The Clean Water Restoration Act, sponsored by Sen. Russell Feingold (D-Wis.) quietly passed out of committee in June and is now scheduled to come before the full Senate this fall. This legislation is titled "A bill to amend the Federal Water Pollution Control Act to clarify the jurisdiction of the United States over waters of the United States." That ‘clarification' would remove the term "navigable" from the language of the original Clean Water Act of 1972 and give regulatory agencies of the federal government jurisdiction over all surface water in the country, both natural and manmade.

The official summary reads as follows:

Clean Water Restoration Act - Amends the Federal Water Pollution Control Act (commonly known as the Clean Water Act) to replace the term "navigable waters" that are subject to such Act with the term "waters of the United States," defined to mean all waters subject to the ebb and flow of the tide, the territorial seas, and all interstate and intrastate waters and their tributaries, including lakes, rivers, streams (including intermittent streams), mudflats, sandflats, wetlands, sloughs, prairie potholes, wet meadows, playa lakes, natural ponds, and all impoundments of the foregoing, to the fullest extent that these waters, or activities affecting them, are subject to the legislative power of Congress under the Constitution.

Tributaries include drainage ditches and even French drains on private property. There is no legislative definition of "activities affecting these waters" in the Clean water Act so S.B. 787 would allow federal regulation of any and all "activities" that affect any waters. As the existing regulations governing navigable waters and wetlands regulations are proving to be extremely complicated and at times interpreted inconsistently, this legislation complicates the problems further by providing the perfect cultivating medium for the prolific growth of a bureaucratic culture of new rules, regulations and permits that affecting water remote land at the expense of us all.

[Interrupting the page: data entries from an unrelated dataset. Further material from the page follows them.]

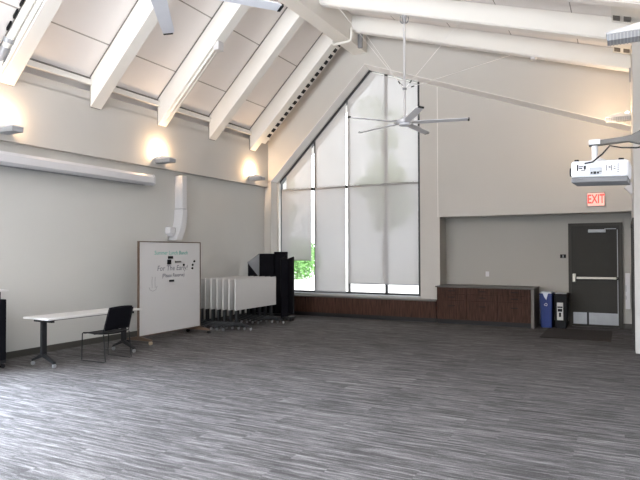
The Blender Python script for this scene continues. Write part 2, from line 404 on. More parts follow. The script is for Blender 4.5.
# small wall items
s = thing('light_switch', 'small white switch plate on the alcove wall above the cabinet', 'light switch', (-2.81, A - .01, 1.08))
MB().box(-2.86, A - .012, 1.05, -2.78, A, 1.17).build('plate', M_white, s, bevel=.003); MB().box(-2.83, A - .018, 1.085, -2.81, A - .012, 1.135).build('toggle', M_white, s)
s = thing('card_reader', 'small black card reader on the wall left of the grey door', 'card reader', (-1.17, A - .02, 1.5))
MB().box(-1.23, A - .03, 1.49, -1.11, A, 1.57).build('housing', M_black, s, bevel=.004); MB().box(-1.18, A - .034, 1.50, -1.16, A - .03, 1.56).build('reader_strip', M_grey, s)
s = thing('wall_panel', 'tall narrow white box on the wall right of the grey door', 'wall box', (.09, A - .04, .4))
MB().box(.045, A - .07, .42, .135, A, 1.17).build('cover', M_white, s, bevel=.006)
MB().box(.048, A - .076, .78, .062, A - .07, .92).box(.048, A - .076, .62, .062, A - .07, .70).build('slots', M_grey, s)
s = thing('alarm_horn', 'small white wedge-shaped alarm on the right wall above the exit sign level', 'alarm', (XR - .05, 12.0, 2.68))
MB().prism([(XR, 2.68), (XR - .03, 2.68), (XR - .13, 2.80), (XR, 2.90)], 'y', 11.92, 12.08).build('housing', M_white, s, bevel=.006)
MB().prism([(XR - .132, 2.79), (XR - .132, 2.81), (XR - .12, 2.82), (XR - .12, 2.78)], 'y', 11.96, 12.04).build('lens', M_grey, s)

# ------------------------------------------------------------------ text helper
def text_mesh(txt, size, M, name, m, parent, ext=.001, sx=1.0, bold=0.0, shear=0):
    cu = bpy.data.curves.new(name, 'FONT'); cu.body = txt; cu.size = size; cu.extrude = ext; cu.align_x = 'CENTER'; cu.align_y = 'CENTER'; cu.offset = bold; cu.shear = shear; cu.resolution_u = 2
    to = bpy.data.objects.new(name + '_tmp', cu); COL.objects.link(to)
    bpy.context.view_layer.update()
    me = bpy.data.meshes.new_from_object(to.evaluated_get(bpy.context.evaluated_depsgraph_get()))
    bpy.data.objects.remove(to); bpy.data.curves.remove(cu)
    L = Vector((0, 0, 0)); p = parent
    while p is not None: L = L + p.location; p = p.parent
    for v in me.vertices:
        c_ = Vector((v.co.x * sx, v.co.y, v.co.z)); v.co = (M @ c_) - L
    me.materials.clear(); me.materials.append(m)
    o = bpy.data.objects.new(name, me); COL.objects.link(o); o.parent = parent
    return o
FACE_Y = Matrix.Rotation(PI / 2, 4, 'X')          # text facing -Y
FACE_X = Matrix.Rotation(PI / 2, 4, 'Z') @ FACE_Y # text facing +X

s = thing('exit_sign', 'red and white EXIT sign above the alcove opening', 'exit sign', (-.48, B - .03, 2.56))
MB().box(-.655, B - .045, 2.565, -.305, B, 2.865).build('housing', mat('sign_frame', (.42, .36, .34), .5), s, bevel=.006)
MB().box(-.635, B - .050, 2.585, -.325, B - .045, 2.845).build('face', emis('sign_face', (.9, .50, .44), .55), s)
text_mesh('EXIT', .26, Matrix.Translation((-.48, B - .054, 2.715)) @ FACE_Y, 'lettering', emis('sign_red', (1, .05, .03), 1.0), s, .002, .60, .004)

# ------------------------------------------------------------------ rafters, ridge
RY = [12.15, 10.52, 8.87, 7.19, 5.50, 3.82, 2.14]
RW = .24
names = ['nearest the gable window', 'second from the gable window', 'third from the gable window, the far fan side', 'fourth from the gable window', 'fifth from the gable window, at the picture edge', 'sixth from the gable window', 'seventh from the gable window']
rl = ['white sloping rafter on the steep left roof, nearest the window wall, with a slotted channel', 'white sloping rafter on the steep left roof, second from the window wall', 'white sloping rafter on the steep left roof, third from the window wall, conduit below', 'white sloping rafter on the steep left roof, fourth from the window wall', 'white sloping rafter with pipes along it at the left edge of the photo', 'white sloping rafter on the steep left roof, sixth from the window wall', 'white sloping rafter on the steep left roof, seventh from the window wall']
rr_ = ['pale rafter on the shallow right roof, nearest the window wall', 'pale rafter on the shallow right roof holding the far fan, second from the window wall', 'pale rafter on the shallow right roof, third from the window wall, at the top edge', 'pale rafter on the shallow right roof, fourth from the window wall', 'pale rafter on the shallow right roof, fifth from the window wall', 'pale rafter on the shallow right roof holding the near fan, sixth from the window wall', 'pale rafter on the shallow right roof, seventh from the window wall']
rb = thing('ridge_beam', 'deep white ridge beam running down the ceiling to the window wall', 'beam', (-5.675, 4.3, 6.5))
MB().prism([(-5.85, 6.5), (-5.5, 6.5), (-5.5, zr(-5.5) - .002), (XRIDGE + .01, ZR - .004), (-5.85, zl(-5.85) - .01)], 'y', YB, G).build('beam', M_beam, rb, bevel=.008)
MB().box(-5.50, 12.5, 6.46, -5.40, 12.56, 6.78).build('hanger_bracket', M_grey, rb)
for i, y in enumerate(RY):
    r = thing('rafter', rl[i], 'rafter', (-7.1, y + RW / 2, 4.2), 'rafters on the left roof slope')
    x0, x1 = XU + .02, -5.862
    MB().prism([(x0, zl(x0) - .55), (x1, zl(x1) - .55), (x1, zl(x1) - .004), (x0, zl(x0) - .004)], 'y', y, y + RW).build('beam', M_beam, r, bevel=.008)
    MB().prism([(x0, zl(x0) - .028), (x1, zl(x1) - .028), (x1, zl(x1) - .005), (x0, zl(x0) - .005)], 'y', y - .012, y).box(XU, y + .01, zl(x0) - .55, x0, y + RW - .01, zl(x0) - .06).build('shadow_joint', M_dark, r)
    if i == 0:     # slotted channel between rafter and gable
        def sl(x, dz, th=.03): return zl(x) - .55 + dz
        MB().prism([(-8.15, sl(-8.15, .03)), (x1, sl(x1, .03)), (x1, sl(x1, .09)), (-8.15, sl(-8.15, .09))], 'y', y + RW, y + RW + .20).build('slotted_channel', M_beam, r)
        for k in range(17):
            xa = -8.0 + k * .125
            MB().prism([(xa, sl(xa, .022)), (xa + .07, sl(xa + .07, .022)), (xa + .07, sl(xa + .07, .03)), (xa, sl(xa, .03))], 'y', y + RW + .04, y + RW + .17).build('slot', M_black, r)
    if i == 2:
        MB().tube([(-8.2, y + .08, zl(-8.2) - .57), (-6.9, y + .08, zl(-6.9) - .57)], .022).tube([(-8.2, y + .17, zl(-8.2) - .57), (-6.9, y + .17, zl(-6.9) - .57)], .014).build('conduit', M_beam, r, smooth='auto')
        MB().box(-6.95, y + .03, zl(-6.95) - .62, -6.83, y + .2, zl(-6.83) - .56).build('junction_box', M_white, r, bevel=.01)
    if i == 4:
        MB().tube([(XU + .06, y - .06, 4.35), (-8.1, y - .06, zl(-8.1) - .30), (x1 - .05, y - .06, zl(x1 - .05) - .30)], .045, 10).build('sprinkler_pipe', M_beam, r, smooth='auto')
        MB().tube([(-8.25, y - .03, zl(-8.25) - .50), (x1 - .05, y - .03, zl(x1 - .05) - .50)], .025, 8).build('conduit', M_beam, r, smooth='auto')
        MB().cyl((-8.22, y - .06, zl(-8.22) - .36), (-8.10, y - .06, zl(-8.10) - .30), .062).cyl((-8.05, y - .06, zl(-8.05) - .29), (-8.02, y - .06, zl(-8.02) - .26), .075).build('coupling', M_grey, r, smooth='auto')
        for k in range(16):
            xa = -8.1 + k * .15
            MB().prism([(xa, zl(xa) - .045), (xa + .09, zl(xa + .09) - .045), (xa + .09, zl(xa + .09) - .006), (xa, zl(xa) - .006)], 'y', y - .05, y - .024).build('slot', M_black, r)
for i, y in enumerate(RY):
    r = thing('rafter', rr_[i], 'rafter', (-2.7, y + RW / 2, 5.0), 'rafters on the right roof slope')
    x0, x1 = -5.498, (XR if y > 10.6 else XN) - .002
    if 10.3 < y < 10.62: x1 = XR - .002
    MB().prism([(x0, zr(x0) - .36), (x1, zr(x1) - .36), (x1, zr(x1) - .004), (x0, zr(x0) - .004)], 'y', y, y + RW).build('beam', M_beam, r, bevel=.008)
    MB().prism([(x0, zr(x0) - .372), (x1, zr(x1) - .372), (x1, zr(x1) - .36), (x0, zr(x0) - .36)], 'y', y + .03, y + RW - .03).build('bottom_strip', M_cend if 0 else M_ledge, r)
    if i == 0:
        MB().box(x1 - .03, y - .01, zr(.15) - .60, x1, y + .05, zr(.15) - .34).build('end_plate', M_grey, r)
        MB().cyl((-1.55, y + .1, zr(-1.5) - .41), (-1.55, y + .1, zr(-1.55) - .36), .06).build('sprinkler_head', M_white, r)
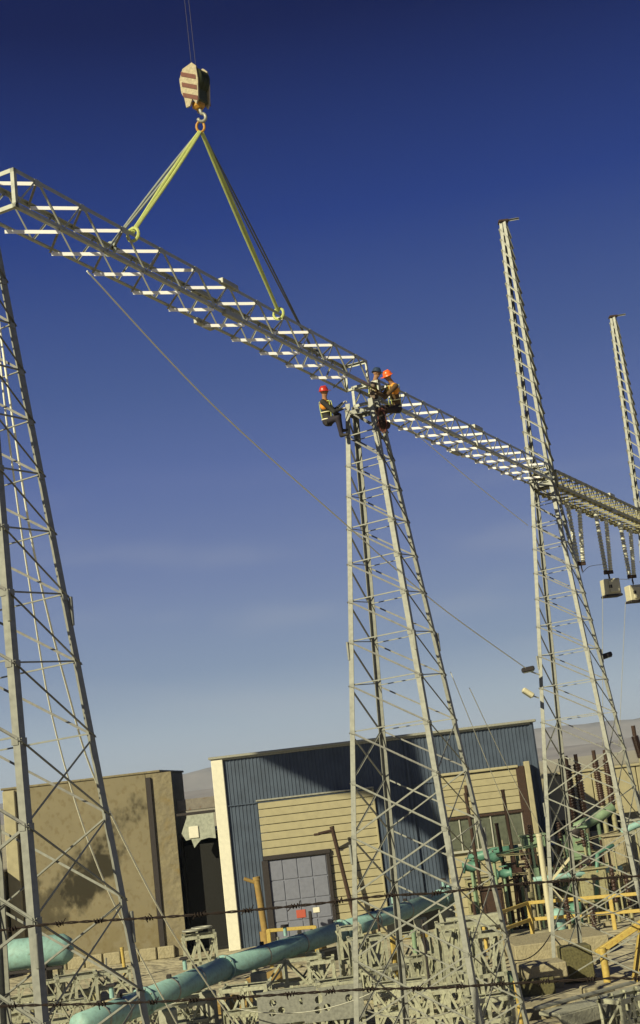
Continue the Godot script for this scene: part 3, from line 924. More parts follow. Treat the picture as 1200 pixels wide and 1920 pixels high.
func valve(label: String, at: Vector3, s: float) -> void:
	var t := thing("pipe_valve", label, "valve", at, "green valves on the pipework")
	var st := start(true)
	lathe(st, Transform3D(Basis(Vector3.BACK, PI / 2), at), PackedVector2Array([Vector2(0, -0.5 * s), Vector2(0.34 * s, -0.5 * s), Vector2(0.34 * s, -0.4 * s), Vector2(0.2 * s, -0.36 * s), Vector2(0.32 * s, 0), Vector2(0.2 * s, 0.36 * s), Vector2(0.34 * s, 0.4 * s), Vector2(0.34 * s, 0.5 * s), Vector2(0, 0.5 * s)]), 14)
	put(t, "body", st, M.green_pipe)
	rod(t, "stem", at, at + Vector3.UP * s * 0.5, 0.05 * s, M.dull_zinc)
	var wheel := start(true)
	var lp := PackedVector3Array()
	for k in 17: lp.append(at + Vector3(0.28 * s * cos(TAU * k / 16.0), s * 0.48, 0.28 * s * sin(TAU * k / 16.0)))
	tube(wheel, lp, 0.035 * s, 6, false)
	put(t, "hand_wheel", wheel, M.green_pipe)
	rod(t, "drop_pipe", at + Vector3(0, 0, -0.05), Vector3(at.x, 0, at.z - 0.05), 0.1 * s, M.pale_green)

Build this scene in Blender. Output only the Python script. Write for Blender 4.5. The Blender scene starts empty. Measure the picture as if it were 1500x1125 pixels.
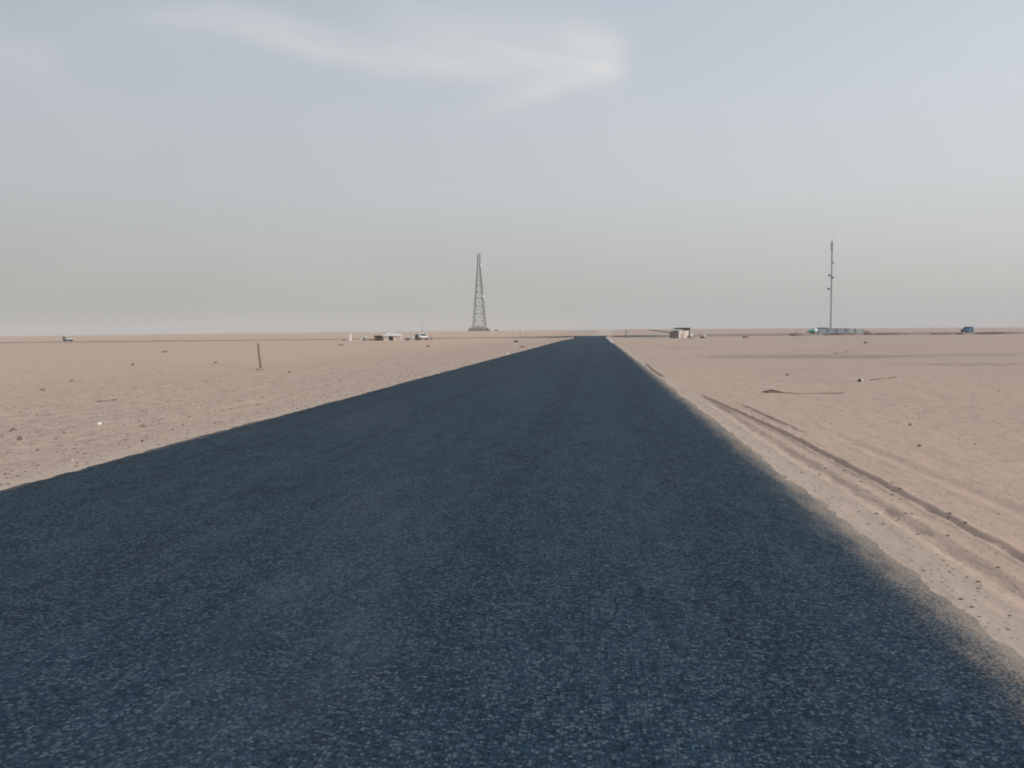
import bpy, bmesh, math, random
import numpy as np
from mathutils import Vector, Matrix, noise as mnoise

S = bpy.context.scene
C = S.collection
R = math.radians
random.seed(7)
rng = np.random.default_rng(11)

# ------------------------------------------------------------------ camera
F, H = 1200.0, 1.55                      # focal length in pixels of a 1500 px frame, eye height
YAW, PITCH, ROLL = -math.atan(127 / F), -math.atan(76.8 / F), 0.0095
fw = Vector((math.sin(YAW) * math.cos(PITCH), math.cos(YAW) * math.cos(PITCH), math.sin(PITCH)))
r0 = Vector((math.cos(YAW), -math.sin(YAW), 0))
u0 = r0.cross(fw)
rt = r0 * math.cos(ROLL) - u0 * math.sin(ROLL)
up = u0 * math.cos(ROLL) + r0 * math.sin(ROLL)
cd = bpy.data.cameras.new('camera')
cam = bpy.data.objects.new('camera', cd); C.objects.link(cam)
cd.sensor_width = 36; cd.lens = 36 * F / 1500
cd.clip_start = 0.05; cd.clip_end = 30000
cam.matrix_world = Matrix(((rt.x, up.x, -fw.x, 0), (rt.y, up.y, -fw.y, 0), (rt.z, up.z, -fw.z, H), (0, 0, 0, 1)))
S.camera = cam

# ------------------------------------------------------------------ exposure, render
S.view_settings.view_transform = 'Standard'
S.view_settings.look = 'None'
S.view_settings.exposure = 0.32
S.view_settings.gamma = 1.0
S.render.engine = 'CYCLES'
S.cycles.use_denoising = True
S.cycles.filter_width = 1.9
S.cycles.volume_bounces = 1
S.cycles.max_bounces = 4

def ray(px, py):
    return rt * ((px - 750) / F) + up * ((562.5 - py) / F) + fw
def at(px, py, z=0.0):
    d = ray(px, py); t = (z - H) / d.z
    p = d * t; return Vector((p.x, p.y, z))
def X(px, Y):                            # the world x of picture column px at distance Y
    d = ray(px, 485); return d.x / d.y * Y

# ------------------------------------------------------------------ sun
SUN_AZ, SUN_EL = R(112), R(33)           # azimuth clockwise from +Y (the road)
sdir = Vector((math.sin(SUN_AZ) * math.cos(SUN_EL), math.cos(SUN_AZ) * math.cos(SUN_EL), math.sin(SUN_EL)))
ld = bpy.data.lights.new('sun', 'SUN'); ld.energy = 2.0; ld.angle = R(6); ld.color = (1, 0.93, 0.84)
sun = bpy.data.objects.new('sun', ld); C.objects.link(sun)
sun.rotation_euler = (-sdir).to_track_quat('-Z', 'Y').to_euler()
sun.location = (0, 0, 500)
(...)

This would make every square inch of land where rain falls or snow melts subject to federal regulation. A developer desiring to subdivide a farm would have to obtain a federal permit to fill in drainage ditches or even to tile them. Road cuts and culverts would equally require a permitting process. Want to drain a farm pond to clean it out and refill? What about a municipality undertaking the relocation of a storm drain? It doesn't take much imagination to observe that installing gutters on a house that provide runoff to a storm drain that empties into a retention pond, much less a stream, would come under the purview of this legislation.